European leaders, rattled by Donald Trump’s latest global gambit, are looking to present a united front in Davos, as CEOs warned against an emotional response to the US president’s ambition to take over Greenland.
Belgium’s Prime Minister Bart De Wever said the 27-member bloc was ‘at a crossroads’ where it must decide on how to get out of a ‘very bad position’ after trying to appease Trump to get his support for the Ukraine war.
“So we should unite and we should say to Trump ... ‘You’re crossing red lines here.’ We either stand together or we will stand divided,” De Wever said on a panel discussion.
Swedish Deputy Prime Minister Ebba Busch told Reuters that attempts to win over Trump with flattery, as some European leaders have tried in the past, would not work.
“Stroking the cat along the line of its fur is not going to do the trick this time. The EU needs to toughen up and hold the line,” she said, adding that the bloc needed to keep options for trade retaliation ‘locked and loaded’.
However, some senior bankers and executives in Davos, who spoke on condition of anonymity, said they saw the response from European leaders to Trump’s moves as emotional rather than pragmatic.

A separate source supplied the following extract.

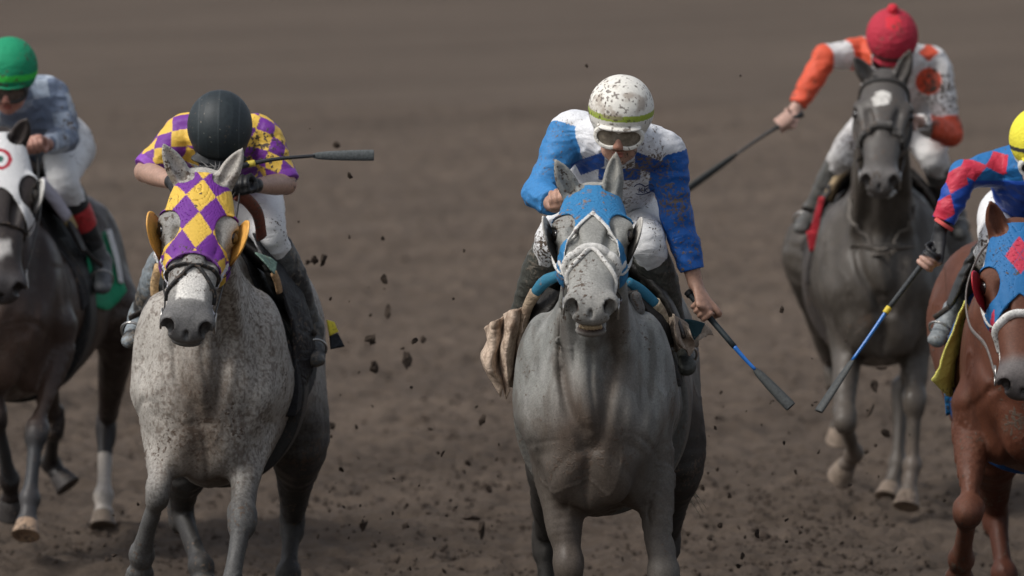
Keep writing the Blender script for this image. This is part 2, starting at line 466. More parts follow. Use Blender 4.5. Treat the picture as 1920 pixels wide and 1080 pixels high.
def leg_hind(F, T, s, hip, st, hk, ft, ho, sc=1.0):
    """hip, stifle, hock, fetlock, hoof"""
    F.chain([(hip, .13*sc, .20*sc), (hip*.45+st*.55, .125*sc, .19*sc), (st, .105*sc, .15*sc), (st*.55+hk*.45, .070*sc, .085*sc), (hk*.85+st*.15, .045*sc, .060*sc)], .09, n=4)
    F.seg(st*.3+hk*.7+V(0, .03, 0), hk+V(0, .05, .02), .03*sc, .024*sc, .03)
    F.seg(hk+V(0, .02, .04), hk+V(0, -.005, -.05), .046*sc, .042*sc, .02, ax=(1, 0, 0), qa=.062*sc, qb=.05*sc)
    F.chain([(hk, .042*sc, .05*sc), (hk*.65+ft*.35, .033*sc, .040*sc), (hk*.25+ft*.75, .031*sc, .038*sc), (ft, .041*sc, .044*sc)], .02, n=4)
    F.ell(ft, V(.044, .047, .044)*sc, .015)
    ps = ft*.42+ho*.58
    F.seg(ft, ps, .036*sc, .036*sc, .02); F.ell(ps, V(.047, .047, .030)*sc, .015)
    return dict(kn=hk, ft=ft, ho=ho, ps=ps, sc=sc)

def make_hoof(leg, O, root, m, col):
    """horn hoof as a lofted wall with a flat sole"""
    ps, ho, ft, sc = leg['ps'], leg['ho'], leg['ft'], leg['sc']
    ax = nrm(ho-ft); lat = V(1, 0, 0); lat = nrm(lat-(lat@ax)*ax); fw = np.cross(lat, ax)
    if fw[1] > 0: fw = -fw
    v = []; n = 20
    rows = [(-.004, .040, .040, 0), (.0, .046, .046, 0), (.03, .051, .052, .006), (.068, .060, .064, .016), (.074, .061, .066, .018), (.074, .050, .054, .016), (.066, .03, .03, .014)]
    for l, rx, ry, f in rows:
        for k in range(n):
            th = 2*pi*k/n
            v.append(ps+ax*l*sc+lat*rx*sc*cos(th)+fw*(ry*sc*sin(th)+f*sc))
    F = grid_faces(len(rows), n, 0, True)
    c = len(v); v.append(ps+ax*.062*sc+fw*.014*sc)
    for k in range(n): F.append(((len(rows)-1)*n+k, (len(rows)-1)*n+(k+1) % n, c))
    return mesh_poly('hoof', v, F, m, O, root, col)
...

Two suggested the continent needed to look beyond the way the US president delivers his message and have a negotiation.
“But they won’t even want to have that conversation, because they’re so offended by the style. And so what you have in Europe is a very, very, delicate balance of a continent that cannot move together,” one senior banker told Reuters.
US Treasury Secretary Scott Bessent, however, voiced confidence that the United States and European countries would find a solution and avoid what some have warned could become a prolonged trade war.
Meanwhile, Ukrainian President Volodymyr Zelenskiy said yesterday that he was ready to join other global leaders in Davos, but only if the US was ready to sign documents on security guarantees for Ukraine and a post-war prosperity plan. “Ukraine is ready for meetings ... if those meetings are actually effective,” he wrote on X.